Опыт межведомственного взаимодействия носил характер переписки по общим вопросам динамики иностранного шпионажа и состояния борьбы с ним. По договоренности с Департаментом полиции его руководство снабжало контрразведывательные отделения военных округов нормативно-аналитическими материалами, касающимися борьбы с иностранным шпионажем.
Работа столичных отделений контрразведки в значительной степени обременялась бумажно-канцелярской волокитой, перепиской с представителями городских властей. Еще в конце 1911 г. петербургский градоначальник В. В. Лысогорский подписал «Секретное дополнение к приказу по Санкт-Петербургскому градоначальству и столичной полиции», согласно которому все требования руководителей столичной контрразведки подлежали исполнению. Однако на практике полицейские приставы оказались не способны в установленной форме даже уведомить руководителей столичной контрразведки о прибывающих и выбывающих из столицы Российской империи иностранцах, сведения о которых в обязательном порядке предоставлялись им домовладельцами, дворниками и швейцарами гостиниц. На излишнюю переписку с ними тратились время и человеческие ресурсы.

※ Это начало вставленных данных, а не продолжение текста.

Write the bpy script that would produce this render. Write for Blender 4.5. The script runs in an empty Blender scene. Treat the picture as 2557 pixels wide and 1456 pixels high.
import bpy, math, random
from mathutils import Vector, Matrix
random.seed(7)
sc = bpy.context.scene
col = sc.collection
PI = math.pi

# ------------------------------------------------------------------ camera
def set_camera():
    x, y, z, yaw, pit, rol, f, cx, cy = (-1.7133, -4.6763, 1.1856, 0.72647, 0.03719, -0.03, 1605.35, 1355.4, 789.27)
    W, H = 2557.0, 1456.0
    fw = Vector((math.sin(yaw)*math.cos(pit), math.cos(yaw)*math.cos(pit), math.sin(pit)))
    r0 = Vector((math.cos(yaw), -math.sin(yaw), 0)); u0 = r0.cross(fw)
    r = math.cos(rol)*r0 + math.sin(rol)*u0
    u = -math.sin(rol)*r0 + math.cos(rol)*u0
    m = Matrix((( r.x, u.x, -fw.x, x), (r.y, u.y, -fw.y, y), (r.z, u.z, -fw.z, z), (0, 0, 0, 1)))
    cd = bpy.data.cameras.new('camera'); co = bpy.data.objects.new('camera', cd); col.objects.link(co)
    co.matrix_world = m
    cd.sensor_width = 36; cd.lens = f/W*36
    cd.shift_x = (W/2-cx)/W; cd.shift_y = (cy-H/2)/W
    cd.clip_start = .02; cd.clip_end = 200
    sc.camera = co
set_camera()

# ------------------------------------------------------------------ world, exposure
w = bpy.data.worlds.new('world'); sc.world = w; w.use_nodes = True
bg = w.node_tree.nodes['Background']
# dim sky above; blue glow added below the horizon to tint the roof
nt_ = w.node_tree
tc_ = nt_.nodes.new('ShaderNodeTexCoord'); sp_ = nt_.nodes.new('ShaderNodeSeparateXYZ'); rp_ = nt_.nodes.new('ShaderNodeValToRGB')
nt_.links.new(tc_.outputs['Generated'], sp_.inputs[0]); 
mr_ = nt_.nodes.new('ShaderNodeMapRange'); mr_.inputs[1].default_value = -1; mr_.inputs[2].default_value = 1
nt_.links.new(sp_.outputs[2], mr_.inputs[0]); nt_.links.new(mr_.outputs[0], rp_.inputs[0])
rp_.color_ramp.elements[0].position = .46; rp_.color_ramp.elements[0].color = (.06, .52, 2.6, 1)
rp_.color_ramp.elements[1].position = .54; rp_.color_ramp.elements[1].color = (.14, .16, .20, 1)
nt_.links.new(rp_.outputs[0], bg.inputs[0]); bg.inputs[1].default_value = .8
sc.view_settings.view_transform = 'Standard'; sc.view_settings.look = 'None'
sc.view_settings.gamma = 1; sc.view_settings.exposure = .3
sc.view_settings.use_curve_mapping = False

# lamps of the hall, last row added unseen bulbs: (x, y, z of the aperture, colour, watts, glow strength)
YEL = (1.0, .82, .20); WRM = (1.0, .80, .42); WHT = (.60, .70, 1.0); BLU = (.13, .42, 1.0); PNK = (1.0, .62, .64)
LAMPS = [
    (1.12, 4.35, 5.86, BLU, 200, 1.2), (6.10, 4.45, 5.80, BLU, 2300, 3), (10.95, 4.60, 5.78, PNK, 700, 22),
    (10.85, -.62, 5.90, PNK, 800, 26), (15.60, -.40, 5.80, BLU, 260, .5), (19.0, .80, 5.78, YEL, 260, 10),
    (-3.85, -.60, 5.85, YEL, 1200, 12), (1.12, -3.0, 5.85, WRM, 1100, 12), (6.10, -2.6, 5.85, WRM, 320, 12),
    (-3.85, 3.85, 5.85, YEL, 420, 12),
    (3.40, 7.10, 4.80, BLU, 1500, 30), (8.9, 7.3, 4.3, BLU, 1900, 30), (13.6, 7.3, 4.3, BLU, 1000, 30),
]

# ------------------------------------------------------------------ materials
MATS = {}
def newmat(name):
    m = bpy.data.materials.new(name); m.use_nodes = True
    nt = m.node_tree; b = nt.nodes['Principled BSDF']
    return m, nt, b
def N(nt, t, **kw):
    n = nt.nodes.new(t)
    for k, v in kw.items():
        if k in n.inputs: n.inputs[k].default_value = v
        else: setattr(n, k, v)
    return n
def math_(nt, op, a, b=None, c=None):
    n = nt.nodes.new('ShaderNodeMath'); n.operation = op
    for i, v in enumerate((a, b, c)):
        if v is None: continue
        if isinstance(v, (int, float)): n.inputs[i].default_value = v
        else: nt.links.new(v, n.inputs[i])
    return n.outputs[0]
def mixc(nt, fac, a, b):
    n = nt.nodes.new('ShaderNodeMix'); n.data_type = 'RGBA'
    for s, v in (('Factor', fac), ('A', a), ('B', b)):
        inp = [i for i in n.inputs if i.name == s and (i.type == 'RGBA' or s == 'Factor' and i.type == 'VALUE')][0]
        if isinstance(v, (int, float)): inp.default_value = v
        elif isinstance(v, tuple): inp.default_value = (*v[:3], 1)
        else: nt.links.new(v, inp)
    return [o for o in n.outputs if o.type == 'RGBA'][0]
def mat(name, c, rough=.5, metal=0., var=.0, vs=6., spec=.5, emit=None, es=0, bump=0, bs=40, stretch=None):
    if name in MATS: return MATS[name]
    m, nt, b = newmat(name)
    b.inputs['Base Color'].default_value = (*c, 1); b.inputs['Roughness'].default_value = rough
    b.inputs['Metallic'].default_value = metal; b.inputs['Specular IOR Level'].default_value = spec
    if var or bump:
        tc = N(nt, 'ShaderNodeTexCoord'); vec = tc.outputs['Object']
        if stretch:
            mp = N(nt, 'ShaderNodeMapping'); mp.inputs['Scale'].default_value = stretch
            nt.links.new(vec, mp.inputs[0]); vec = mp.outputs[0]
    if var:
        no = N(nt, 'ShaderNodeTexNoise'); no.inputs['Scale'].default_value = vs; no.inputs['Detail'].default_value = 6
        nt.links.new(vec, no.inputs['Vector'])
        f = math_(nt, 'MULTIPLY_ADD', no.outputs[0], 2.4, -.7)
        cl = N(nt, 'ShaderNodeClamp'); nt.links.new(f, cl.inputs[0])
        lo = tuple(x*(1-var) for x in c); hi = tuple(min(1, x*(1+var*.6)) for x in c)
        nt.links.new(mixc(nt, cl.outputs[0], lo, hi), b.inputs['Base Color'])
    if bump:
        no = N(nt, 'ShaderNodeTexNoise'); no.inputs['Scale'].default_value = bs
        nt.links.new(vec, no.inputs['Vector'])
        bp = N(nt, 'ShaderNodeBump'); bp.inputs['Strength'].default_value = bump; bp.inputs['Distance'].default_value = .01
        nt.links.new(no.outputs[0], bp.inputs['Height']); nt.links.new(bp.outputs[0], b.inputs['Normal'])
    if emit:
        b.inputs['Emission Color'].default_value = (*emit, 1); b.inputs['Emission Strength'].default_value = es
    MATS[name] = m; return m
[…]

Тактика «невмешательства» розыскных органов Департамента полиции и Отдельного корпуса жандармов в борьбу со шпионажем могла обернуться весьма пагубными последствиями. Поэтому помощник 1-го обер-квартирмейстера генерал-майор Н. А. Монкевиц 14 февраля 1912 г. обратился с письмом к вице-директору Департамента полиции С. Е. Виссарионову, в котором обозначил три основных требования содействия контрразведке:
а) своевременное уведомление отделений о прибытии или выбытии из данного пункта лиц, проходящих по наблюдению;
б) учреждение по просьбе отделений в случаях экстренной надобности наружного наблюдения, впредь до прибытия чинов контрразведки;
в) сообщение по просьбе отделений справок о нравственной и политической благонадежности, судимости, роде занятий и семейном положении.
Такая минимизация отношений с Министерством внутренних дел было серьезной тактической ошибкой руководства ГУ ГШ. Она во многом проистекала из-за появившийся тенденции к скрытой конфронтации между главными службами по борьбе со шпионажем. Очевидно, это можно объяснить лишь разным пониманием собственных прерогатив в обеспечении внешней безопасности государства. Однако именно эта конфронтация грозила в корне изменить положение дел на местах. Следствием этого уже становилось все усиливавшееся соперничество начальников отделений контрразведки с офицерами губернских жандармских управлений и охранных отделений в вопросах вербовки секретных сотрудников, «переманивание» в КРО внештатных осведомителей розыскных органов Департамента полиции и Отдельного корпуса жандармов.
Слабой стороной имперской контрразведки являлся неотлаженный механизм задержания лиц, подозреваемых в шпионаже, и последующие процессуальные действия. Существующее российское законодательство ограничивало специальные обязанности должностных лиц контрразведки только «выявлением и негласным наблюдением». В кульминационной стадии, во время ареста, они полностью утрачивали свои полномочия.